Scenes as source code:
- - -

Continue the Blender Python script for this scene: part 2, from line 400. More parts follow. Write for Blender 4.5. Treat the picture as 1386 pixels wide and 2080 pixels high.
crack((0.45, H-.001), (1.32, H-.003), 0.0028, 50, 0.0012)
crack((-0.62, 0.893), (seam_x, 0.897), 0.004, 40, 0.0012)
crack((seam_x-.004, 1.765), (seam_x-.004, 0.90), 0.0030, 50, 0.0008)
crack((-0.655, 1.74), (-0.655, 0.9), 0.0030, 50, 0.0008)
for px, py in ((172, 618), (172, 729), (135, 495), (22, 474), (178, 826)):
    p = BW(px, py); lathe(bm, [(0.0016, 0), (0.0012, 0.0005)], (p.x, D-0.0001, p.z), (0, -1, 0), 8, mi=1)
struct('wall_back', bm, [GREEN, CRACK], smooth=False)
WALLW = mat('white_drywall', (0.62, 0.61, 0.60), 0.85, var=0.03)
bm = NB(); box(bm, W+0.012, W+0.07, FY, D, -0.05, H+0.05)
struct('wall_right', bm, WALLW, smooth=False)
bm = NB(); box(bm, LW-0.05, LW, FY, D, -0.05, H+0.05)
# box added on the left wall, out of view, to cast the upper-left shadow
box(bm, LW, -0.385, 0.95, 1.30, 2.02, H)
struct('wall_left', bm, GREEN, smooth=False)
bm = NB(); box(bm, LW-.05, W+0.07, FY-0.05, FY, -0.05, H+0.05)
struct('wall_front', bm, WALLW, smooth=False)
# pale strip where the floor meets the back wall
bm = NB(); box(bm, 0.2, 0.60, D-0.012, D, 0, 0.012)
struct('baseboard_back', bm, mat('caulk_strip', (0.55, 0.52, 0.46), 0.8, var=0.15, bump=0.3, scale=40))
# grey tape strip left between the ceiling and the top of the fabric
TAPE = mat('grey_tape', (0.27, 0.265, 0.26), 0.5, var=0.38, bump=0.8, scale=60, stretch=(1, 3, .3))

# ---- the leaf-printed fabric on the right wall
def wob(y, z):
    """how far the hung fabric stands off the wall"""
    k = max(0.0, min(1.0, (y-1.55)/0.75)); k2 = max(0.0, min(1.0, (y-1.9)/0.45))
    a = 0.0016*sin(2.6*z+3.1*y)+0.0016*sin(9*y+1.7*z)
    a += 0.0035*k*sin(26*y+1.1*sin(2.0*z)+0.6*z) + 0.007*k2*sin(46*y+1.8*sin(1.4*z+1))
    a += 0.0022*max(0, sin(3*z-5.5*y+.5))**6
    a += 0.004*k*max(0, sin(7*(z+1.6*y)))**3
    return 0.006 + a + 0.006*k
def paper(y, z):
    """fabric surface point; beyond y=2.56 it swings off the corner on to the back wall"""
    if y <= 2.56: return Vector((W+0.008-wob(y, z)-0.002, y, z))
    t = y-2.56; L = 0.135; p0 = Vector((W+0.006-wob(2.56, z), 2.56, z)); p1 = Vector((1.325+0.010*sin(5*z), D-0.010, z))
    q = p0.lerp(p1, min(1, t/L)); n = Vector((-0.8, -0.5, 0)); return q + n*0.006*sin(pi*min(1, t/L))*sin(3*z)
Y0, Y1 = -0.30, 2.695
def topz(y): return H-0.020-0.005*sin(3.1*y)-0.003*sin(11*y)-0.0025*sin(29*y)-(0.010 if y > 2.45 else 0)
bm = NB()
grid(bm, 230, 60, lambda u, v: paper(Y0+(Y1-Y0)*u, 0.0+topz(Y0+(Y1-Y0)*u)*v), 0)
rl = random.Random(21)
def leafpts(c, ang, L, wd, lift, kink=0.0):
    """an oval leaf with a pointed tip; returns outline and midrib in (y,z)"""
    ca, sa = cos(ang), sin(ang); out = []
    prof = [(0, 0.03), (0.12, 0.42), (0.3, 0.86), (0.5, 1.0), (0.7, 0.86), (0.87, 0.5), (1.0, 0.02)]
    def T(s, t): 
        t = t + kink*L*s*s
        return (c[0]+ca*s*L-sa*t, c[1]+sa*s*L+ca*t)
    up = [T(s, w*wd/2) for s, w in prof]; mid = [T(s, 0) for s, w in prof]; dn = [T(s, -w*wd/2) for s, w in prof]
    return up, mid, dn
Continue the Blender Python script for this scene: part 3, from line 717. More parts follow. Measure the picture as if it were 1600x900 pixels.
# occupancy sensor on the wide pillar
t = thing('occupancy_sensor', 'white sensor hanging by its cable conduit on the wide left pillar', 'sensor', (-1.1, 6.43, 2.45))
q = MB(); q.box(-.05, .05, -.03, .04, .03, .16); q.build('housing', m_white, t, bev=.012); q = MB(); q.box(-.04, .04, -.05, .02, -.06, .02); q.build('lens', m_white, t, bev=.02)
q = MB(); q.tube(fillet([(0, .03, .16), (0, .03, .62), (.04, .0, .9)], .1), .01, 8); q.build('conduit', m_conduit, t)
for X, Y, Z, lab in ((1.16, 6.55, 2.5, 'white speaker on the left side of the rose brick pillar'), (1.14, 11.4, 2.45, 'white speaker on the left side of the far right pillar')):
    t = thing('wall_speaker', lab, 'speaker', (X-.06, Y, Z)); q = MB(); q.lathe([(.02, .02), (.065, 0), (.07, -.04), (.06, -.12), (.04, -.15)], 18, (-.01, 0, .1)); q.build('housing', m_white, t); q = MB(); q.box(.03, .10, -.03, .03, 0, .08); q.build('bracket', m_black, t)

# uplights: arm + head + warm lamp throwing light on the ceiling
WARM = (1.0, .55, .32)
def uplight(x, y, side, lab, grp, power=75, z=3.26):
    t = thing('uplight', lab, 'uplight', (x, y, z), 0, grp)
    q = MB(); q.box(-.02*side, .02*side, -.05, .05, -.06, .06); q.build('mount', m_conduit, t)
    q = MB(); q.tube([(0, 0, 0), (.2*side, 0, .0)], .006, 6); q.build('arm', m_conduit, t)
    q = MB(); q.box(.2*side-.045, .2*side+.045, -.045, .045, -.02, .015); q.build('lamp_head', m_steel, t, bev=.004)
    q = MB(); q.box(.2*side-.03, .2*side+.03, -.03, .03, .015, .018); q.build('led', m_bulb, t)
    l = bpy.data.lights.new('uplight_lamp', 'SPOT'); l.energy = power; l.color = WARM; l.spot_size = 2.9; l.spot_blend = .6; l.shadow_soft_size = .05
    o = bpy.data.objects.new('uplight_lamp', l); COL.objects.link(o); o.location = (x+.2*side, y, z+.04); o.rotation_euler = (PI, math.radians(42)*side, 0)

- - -

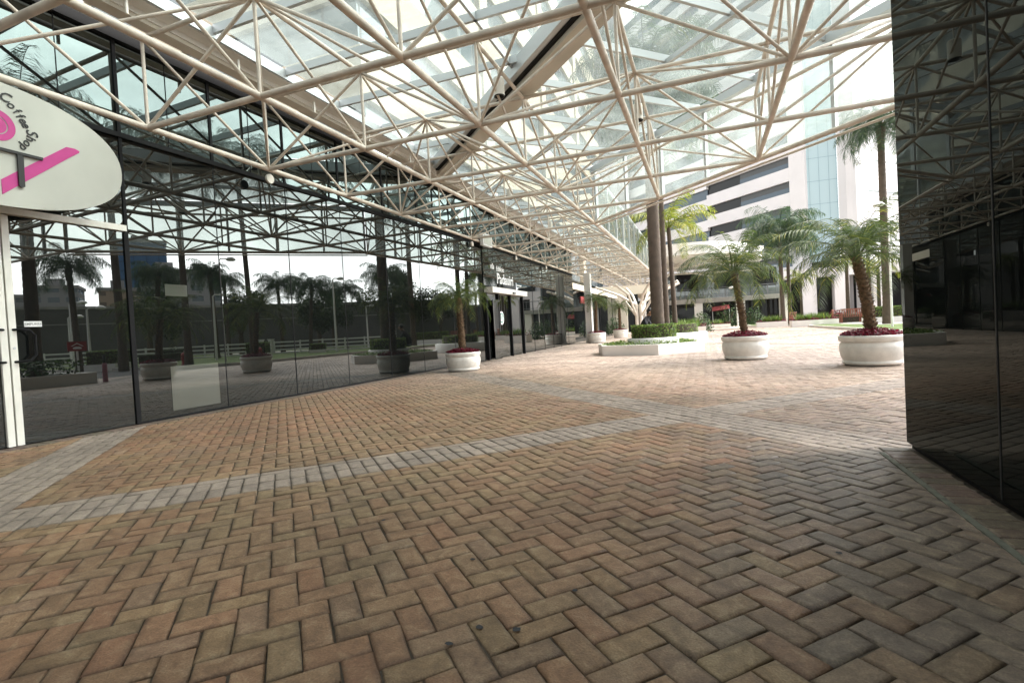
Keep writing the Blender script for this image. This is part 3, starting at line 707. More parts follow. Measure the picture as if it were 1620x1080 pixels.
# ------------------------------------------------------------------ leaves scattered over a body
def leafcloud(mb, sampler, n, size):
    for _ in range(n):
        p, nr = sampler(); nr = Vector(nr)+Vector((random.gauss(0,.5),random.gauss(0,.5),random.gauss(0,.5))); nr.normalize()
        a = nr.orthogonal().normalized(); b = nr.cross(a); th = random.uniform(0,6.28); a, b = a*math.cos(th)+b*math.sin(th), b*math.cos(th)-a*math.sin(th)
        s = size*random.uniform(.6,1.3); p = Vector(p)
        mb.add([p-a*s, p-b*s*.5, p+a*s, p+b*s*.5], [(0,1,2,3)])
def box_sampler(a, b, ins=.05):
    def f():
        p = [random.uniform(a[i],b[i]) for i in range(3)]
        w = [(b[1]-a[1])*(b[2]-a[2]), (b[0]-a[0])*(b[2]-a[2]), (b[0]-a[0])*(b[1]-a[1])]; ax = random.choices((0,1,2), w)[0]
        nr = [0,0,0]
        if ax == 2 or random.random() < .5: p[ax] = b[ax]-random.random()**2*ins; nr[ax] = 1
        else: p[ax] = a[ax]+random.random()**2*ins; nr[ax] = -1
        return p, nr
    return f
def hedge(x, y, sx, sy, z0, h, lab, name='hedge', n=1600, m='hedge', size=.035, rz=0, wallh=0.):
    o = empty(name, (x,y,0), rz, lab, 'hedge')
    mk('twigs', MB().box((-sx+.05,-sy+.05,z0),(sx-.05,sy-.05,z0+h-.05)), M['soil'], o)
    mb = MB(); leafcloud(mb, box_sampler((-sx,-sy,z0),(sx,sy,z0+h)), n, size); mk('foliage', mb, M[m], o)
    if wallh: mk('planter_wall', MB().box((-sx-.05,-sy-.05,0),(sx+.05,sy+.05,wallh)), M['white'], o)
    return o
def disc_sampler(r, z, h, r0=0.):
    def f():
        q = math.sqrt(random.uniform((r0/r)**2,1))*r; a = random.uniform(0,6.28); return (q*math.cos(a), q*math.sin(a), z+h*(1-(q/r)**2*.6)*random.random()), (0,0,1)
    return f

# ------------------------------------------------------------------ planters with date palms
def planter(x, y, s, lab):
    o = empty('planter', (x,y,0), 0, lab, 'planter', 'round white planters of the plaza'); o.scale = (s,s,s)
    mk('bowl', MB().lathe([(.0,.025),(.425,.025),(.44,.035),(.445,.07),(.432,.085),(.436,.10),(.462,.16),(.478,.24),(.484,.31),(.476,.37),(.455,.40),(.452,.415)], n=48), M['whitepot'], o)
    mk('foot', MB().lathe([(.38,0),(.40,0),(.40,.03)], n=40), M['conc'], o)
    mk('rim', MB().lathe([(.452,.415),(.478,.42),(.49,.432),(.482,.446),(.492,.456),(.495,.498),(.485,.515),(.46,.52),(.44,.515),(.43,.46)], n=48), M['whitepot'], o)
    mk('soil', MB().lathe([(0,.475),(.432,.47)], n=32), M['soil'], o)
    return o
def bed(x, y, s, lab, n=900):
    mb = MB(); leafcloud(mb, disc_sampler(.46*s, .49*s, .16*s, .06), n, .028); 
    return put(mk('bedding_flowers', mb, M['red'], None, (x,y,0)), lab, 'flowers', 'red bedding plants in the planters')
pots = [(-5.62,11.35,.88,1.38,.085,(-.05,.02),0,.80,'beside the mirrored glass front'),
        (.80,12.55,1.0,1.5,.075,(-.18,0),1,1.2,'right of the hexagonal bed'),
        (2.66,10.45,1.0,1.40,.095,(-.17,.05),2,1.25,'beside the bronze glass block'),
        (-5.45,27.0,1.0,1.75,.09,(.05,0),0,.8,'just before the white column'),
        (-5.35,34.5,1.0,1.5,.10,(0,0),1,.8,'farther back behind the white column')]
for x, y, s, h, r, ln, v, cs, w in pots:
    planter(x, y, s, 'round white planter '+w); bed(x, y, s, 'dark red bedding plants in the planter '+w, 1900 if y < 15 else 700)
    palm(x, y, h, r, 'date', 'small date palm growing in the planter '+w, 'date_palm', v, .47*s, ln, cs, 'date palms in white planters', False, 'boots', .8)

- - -

= The exercise =
Write down exactly the span of lines above from the one containing "Continue the Blender Python script for this scene: part 2, from" to the one containing "stretch=(1, 3, .3))", both ends included.

= Final result =
Continue the Blender Python script for this scene: part 2, from line 400. More parts follow. Write for Blender 4.5. Treat the picture as 1386 pixels wide and 2080 pixels high.
crack((0.45, H-.001), (1.32, H-.003), 0.0028, 50, 0.0012)
crack((-0.62, 0.893), (seam_x, 0.897), 0.004, 40, 0.0012)
crack((seam_x-.004, 1.765), (seam_x-.004, 0.90), 0.0030, 50, 0.0008)
crack((-0.655, 1.74), (-0.655, 0.9), 0.0030, 50, 0.0008)
for px, py in ((172, 618), (172, 729), (135, 495), (22, 474), (178, 826)):
    p = BW(px, py); lathe(bm, [(0.0016, 0), (0.0012, 0.0005)], (p.x, D-0.0001, p.z), (0, -1, 0), 8, mi=1)
struct('wall_back', bm, [GREEN, CRACK], smooth=False)
WALLW = mat('white_drywall', (0.62, 0.61, 0.60), 0.85, var=0.03)
bm = NB(); box(bm, W+0.012, W+0.07, FY, D, -0.05, H+0.05)
struct('wall_right', bm, WALLW, smooth=False)
bm = NB(); box(bm, LW-0.05, LW, FY, D, -0.05, H+0.05)
# box added on the left wall, out of view, to cast the upper-left shadow
box(bm, LW, -0.385, 0.95, 1.30, 2.02, H)
struct('wall_left', bm, GREEN, smooth=False)
bm = NB(); box(bm, LW-.05, W+0.07, FY-0.05, FY, -0.05, H+0.05)
struct('wall_front', bm, WALLW, smooth=False)
# pale strip where the floor meets the back wall
bm = NB(); box(bm, 0.2, 0.60, D-0.012, D, 0, 0.012)
struct('baseboard_back', bm, mat('caulk_strip', (0.55, 0.52, 0.46), 0.8, var=0.15, bump=0.3, scale=40))
# grey tape strip left between the ceiling and the top of the fabric
TAPE = mat('grey_tape', (0.27, 0.265, 0.26), 0.5, var=0.38, bump=0.8, scale=60, stretch=(1, 3, .3))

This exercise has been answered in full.